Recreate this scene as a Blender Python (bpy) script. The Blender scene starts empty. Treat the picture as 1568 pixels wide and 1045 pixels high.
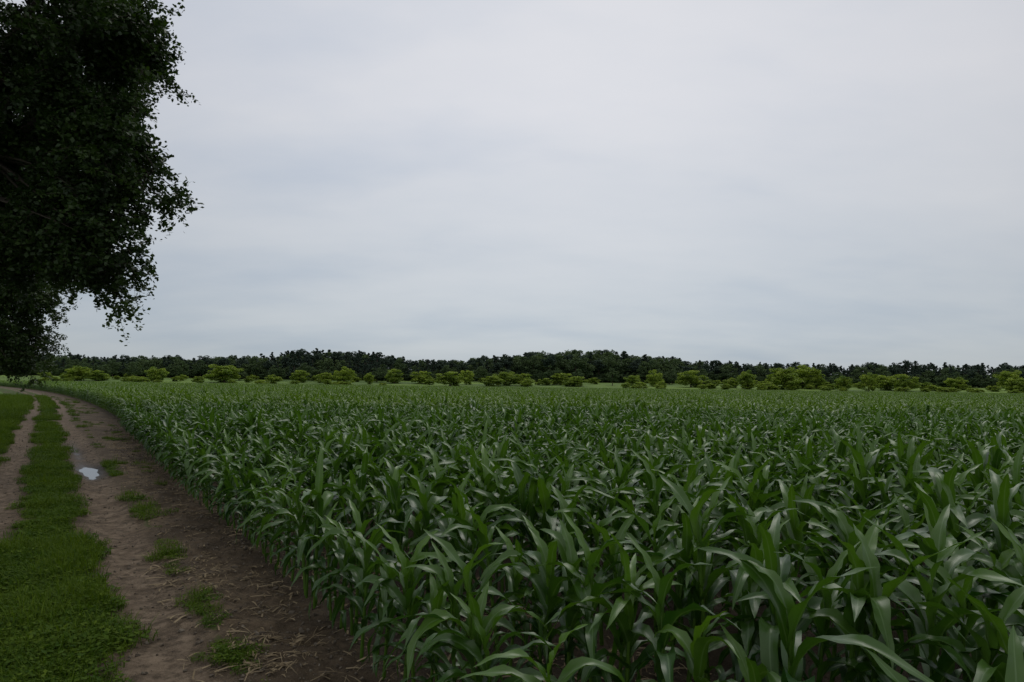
import bpy, math, numpy as np
from mathutils import Vector
R=np.random.RandomState
sc=bpy.context.scene

# ------------------------------------------------------------ helpers
def vnoise(x,y,seed=0):
    x=np.asarray(x,float);y=np.asarray(y,float)
    xi=np.floor(x).astype(np.int64);yi=np.floor(y).astype(np.int64)
    fx=x-xi;fy=y-yi
    fx=fx*fx*(3-2*fx);fy=fy*fy*(3-2*fy)
    def h(a,b):
        n=(a*374761393+b*668265263+seed*1442695041)&0xffffffff
        n=((n^(n>>13))*1274126177)&0xffffffff
        return ((n^(n>>16))&0xffff)/65535.0
    return (h(xi,yi)*(1-fx)+h(xi+1,yi)*fx)*(1-fy)+(h(xi,yi+1)*(1-fx)+h(xi+1,yi+1)*fx)*fy
def fbm(x,y,seed=0,o=4):
    s=0;a=.5
    for i in range(o):
        s=s+a*vnoise(x*2**i,y*2**i,seed+i*17);a*=.5
    return s/(1-.5**o)
def sstep(a,b,x):
    t=np.clip((x-a)/(b-a),0,1);return t*t*(3-2*t)

def npmesh(name,V,F,mat=None,uv=None,attrs=None,smooth=True):
    me=bpy.data.meshes.new(name)
    V=np.asarray(V,np.float32);F=np.asarray(F,np.int32)
    n,k=F.shape
    me.vertices.add(len(V));me.vertices.foreach_set('co',V.ravel())
    me.loops.add(n*k);me.loops.foreach_set('vertex_index',F.ravel())
    me.polygons.add(n);me.polygons.foreach_set('loop_start',np.arange(n,dtype=np.int32)*k)
    me.polygons.foreach_set('loop_total',np.full(n,k,np.int32))
    me.polygons.foreach_set('use_smooth',np.full(n,smooth,bool))
    if uv is not None:
        l=me.uv_layers.new(name='UVMap')
        l.data.foreach_set('uv',np.asarray(uv,np.float32)[F.ravel()].ravel())
    if attrs:
        for a,v in attrs.items():
            at=me.attributes.new(a,'FLOAT','POINT');at.data.foreach_set('value',np.asarray(v,np.float32))
    me.update(calc_edges=True)
    if mat: me.materials.append(mat)
    return me
def link(name,me,parent=None,loc=(0,0,0)):
    o=bpy.data.objects.new(name,me);o.location=loc
    sc.collection.objects.link(o)
    if parent:o.parent=parent
    return o
class Acc:
    def __init__(s):s.V=[];s.F=[];s.U=[];s.T=[];s.n=0
    def add(s,V,F,U=None,T=0.):
        V=np.asarray(V,float);F=np.asarray(F)
        s.V.append(V);s.F.append(F+s.n);s.n+=len(V)
        s.U.append(np.zeros((len(V),2)) if U is None else U)
        s.T.append(np.full(len(V),T) if np.isscalar(T) else T)
    def mesh(s,name,mat,smooth=True):
        return npmesh(name,np.vstack(s.V),np.vstack(s.F),mat,np.vstack(s.U),{'tint':np.concatenate(s.T)},smooth)
def tube(P,r,k=6):
    P=np.asarray(P,float);n=len(P);r=np.asarray(r,float)
    T=np.gradient(P,axis=0);T/=np.linalg.norm(T,axis=1)[:,None]+1e-9
    ref=np.array([1,0,0.]) if abs(T[0,0])<.7 else np.array([0,1,0.])
    A=np.cross(T,ref);A/=np.linalg.norm(A,axis=1)[:,None]+1e-9
    B=np.cross(T,A)
    th=np.arange(k)*2*math.pi/k
    V=P[:,None]+r[:,None,None]*(np.cos(th)[None,:,None]*A[:,None]+np.sin(th)[None,:,None]*B[:,None])
    i=np.arange(n-1)[:,None]*k;j=np.arange(k)[None];j2=(j+1)%k
    F=np.stack([i+j,i+j2,i+k+j2,i+k+j],-1).reshape(-1,4)
    return V.reshape(-1,3),F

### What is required
In the data above, please extract the lines from the first one through the line with "t=np.clip((x-a)/(b-a),0,1);return t*t*(3-2*t)", exactly, and keep pictures out.

### Task answer
Recreate this scene as a Blender Python (bpy) script. The Blender scene starts empty. Treat the picture as 1568 pixels wide and 1045 pixels high.
import bpy, math, numpy as np
from mathutils import Vector
R=np.random.RandomState
sc=bpy.context.scene

# ------------------------------------------------------------ helpers
def vnoise(x,y,seed=0):
    x=np.asarray(x,float);y=np.asarray(y,float)
    xi=np.floor(x).astype(np.int64);yi=np.floor(y).astype(np.int64)
    fx=x-xi;fy=y-yi
    fx=fx*fx*(3-2*fx);fy=fy*fy*(3-2*fy)
    def h(a,b):
        n=(a*374761393+b*668265263+seed*1442695041)&0xffffffff
        n=((n^(n>>13))*1274126177)&0xffffffff
        return ((n^(n>>16))&0xffff)/65535.0
    return (h(xi,yi)*(1-fx)+h(xi+1,yi)*fx)*(1-fy)+(h(xi,yi+1)*(1-fx)+h(xi+1,yi+1)*fx)*fy
def fbm(x,y,seed=0,o=4):
    s=0;a=.5
    for i in range(o):
        s=s+a*vnoise(x*2**i,y*2**i,seed+i*17);a*=.5
    return s/(1-.5**o)
def sstep(a,b,x):
    t=np.clip((x-a)/(b-a),0,1);return t*t*(3-2*t)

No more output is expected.